Tuesday, November 13, 2012

"Where thou art, that is home." - Emily Dickinson

Exited to finally share my latest painting.  I had to wait a little while to post this one because it was a housewarming gift for my dear friends Paige and Darrell, and I didn't want to ruin the surprise!
The piece is named after a poem by Emily Dickinson:

Where Thou art — that — is Home —
Cashmere — or Calvary — the same —
Degree — or Shame —
I scarce esteem Location's Name —
So I may Come —
What Thou dost — is Delight —
Bondage as Play — be sweet —
Imprisonment — Content —
And Sentence — Sacrament —
Just We two — meet —
Where Thou art not — is Woe —
Tho' Bands of Spices — row —
What Thou dost not — Despair —
Tho' Gabriel — praise me — Sire —

While it is a somber read, at the poem's heart lie two very different yet powerful meanings.  First, the "Calvary" poems of Dickinson convey a deep rooted love that Dickinson held.  Secondly, it serves as a classic allegory to the Gospel:  

Luke 23:  44 It was now about noon, and darkness came over the whole land until three in the afternoon, 45 while the suns light failed; and the curtain of the temple was torn in two. 46 Then Jesus, crying with a loud voice, said, Father, into your hands I commend my spirit.
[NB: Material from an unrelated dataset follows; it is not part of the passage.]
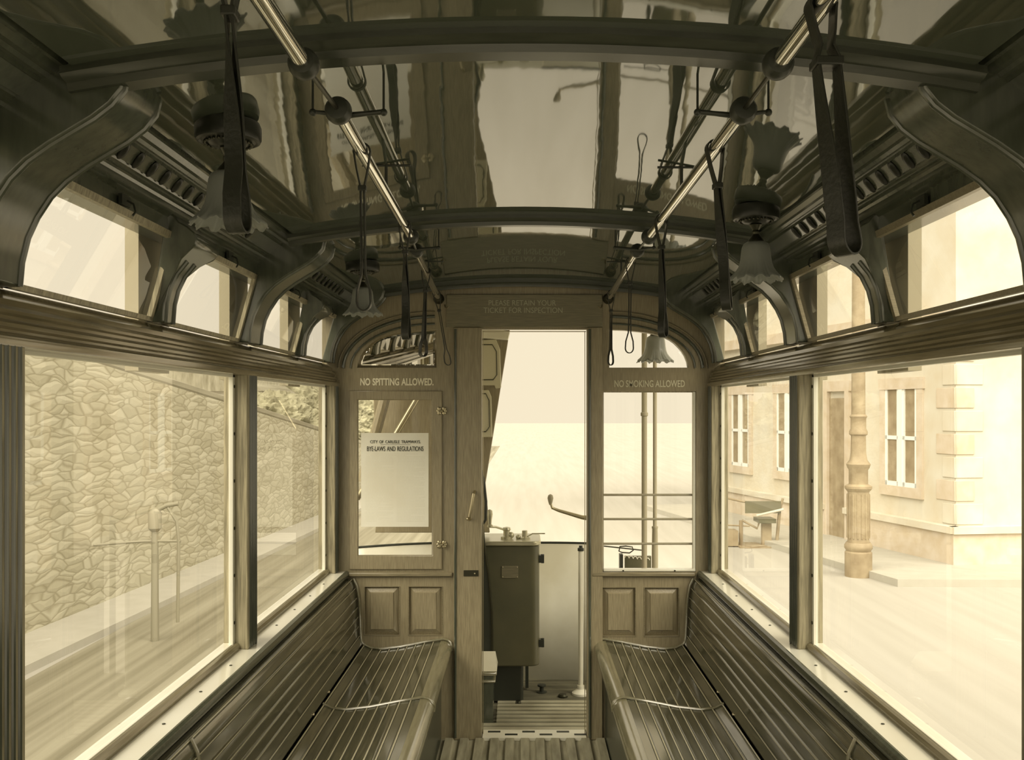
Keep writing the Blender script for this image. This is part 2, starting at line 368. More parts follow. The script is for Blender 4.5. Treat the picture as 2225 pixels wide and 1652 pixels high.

Having said this, he breathed his last.

This passage describes Jesus' return to the ultimate "home" of God's kingdom.  While many would see this as alluding to a permanent end, on the contrary, it calls attention to a beautiful homecoming.  And so as the sun sets, no matter where one is in either a physical or spiritual sense, one is forever home in God's eternal presence.